Lynn D. Morrissey says
Thanks, Glynn. As a native St. Louisan (must I say how long I’ve lived here?), I was but vaguely aware of the TS Eliot connection, and you’re right: We don’t pay much attention to him (to our chagrin). What a fascinating history, and it proves that our past informs our present. I think I will look up that house in the CWE. And thank you for the other historical information, like the MICDS-and-Wash U connections. And I thought that the latter was named after our first president. My ignorance is really showing here. I think I will get a book of Eliot’s poetry. It’s wonderful. Thanks so much for a walk down memory lane, what’s left of it. It’s a shame that the original house no longer exists.
Lynn
Glynn says
Lynn, there’s little of what Eliot they boy knew that remains — although he was familiar with what was then the “new” Union Station, the fountain across from it and some of the houses that still exist.His parents moved to Westminster Place when he was 16 — about the time of the 1904 World’s Fair.

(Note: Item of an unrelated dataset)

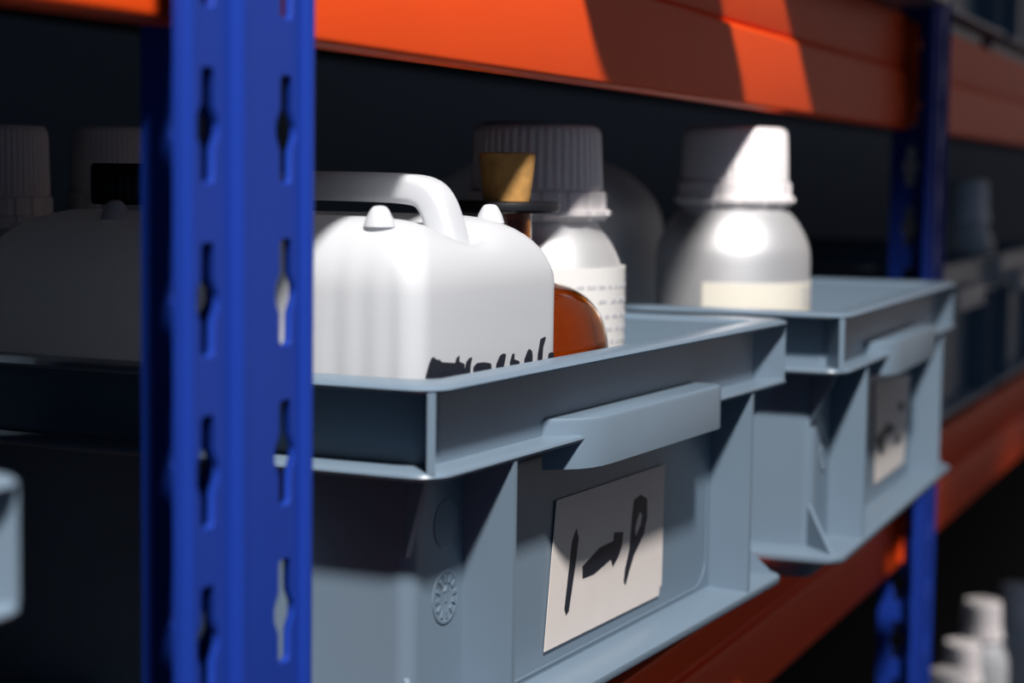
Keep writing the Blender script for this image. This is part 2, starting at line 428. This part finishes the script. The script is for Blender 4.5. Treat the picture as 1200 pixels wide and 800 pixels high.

Thanks for reading, and for the comment!
Sandra Heska King says
You *know* I love this!
As an aside, we took a trip down memory lane a few years back. What used to be my mom’s childhood home is the parking lot to a funeral home.
Glynn says
Sandra, what was my first home in New Orleans is now the parking lot of a drugstore, so I emphathize with you (and Eliot). Thanks for reading the article!
Lynn D. Morrissey says
Sigh . . . Sandy. My childhood home exists, and when my husband was a housing inspector it came up on his schedule. So, promising not to open my mouth, he took me through it. What a joy. Sadly, Sheridan’s childhood home has already been razed. My your memories will never be razed, I’m sure.
Denise Frame Harlan says
This is so fun! Eliot spent his summers in Gloucester MA, and I have also looked for traces of Eliot in Cape Ann. I can see The Lady on the promontory, which is Our Lady of Good Voyage, and I can see The Dry Salvages (visible from the shore). His summer home will become a museum/literary center in the next few years. This is great news, since none of the tourist literature covers Eliot, here.
Matt Mehan says
Thank you for this. I’m doing a poetry book tour in St. Louis, and this was both somewhat sad and very helpful. I’m tempted to do a book signing in front of that Wasteland! A great image of rebuilding America’s love of poetry! No place to go but up!
Glynn says
There’s a building next to the parking lot that was there when Eliot’s house was. You can see it in a couple of the photos above. But it might be a cool idea (on a cool day; you wouldn’t want to do it in the summer) for a book tour.
Jimmy Powell says
Nice article, I purchased the five story which was built by Henry in response to the worlds fair to put the Wash U dental school in to in 1902. TS was born in the house next-door as you mentioned but the foundations and some of the walls are still here underneath the “candy” building. The plaque in the sidewalk is a spot it is based on the old addresses not the actual lot numbers. I believe there is the actual door way as part of there house opening to a brick Alley in between five story in their house. I’ve done all the research on the plot numbers if you’re interested. Im making some type of marquee on the door or wall someday.
Glynn says
It’s fascinating that walls, a door, and foundations may still be there. This sounds like a poem Eliot would write.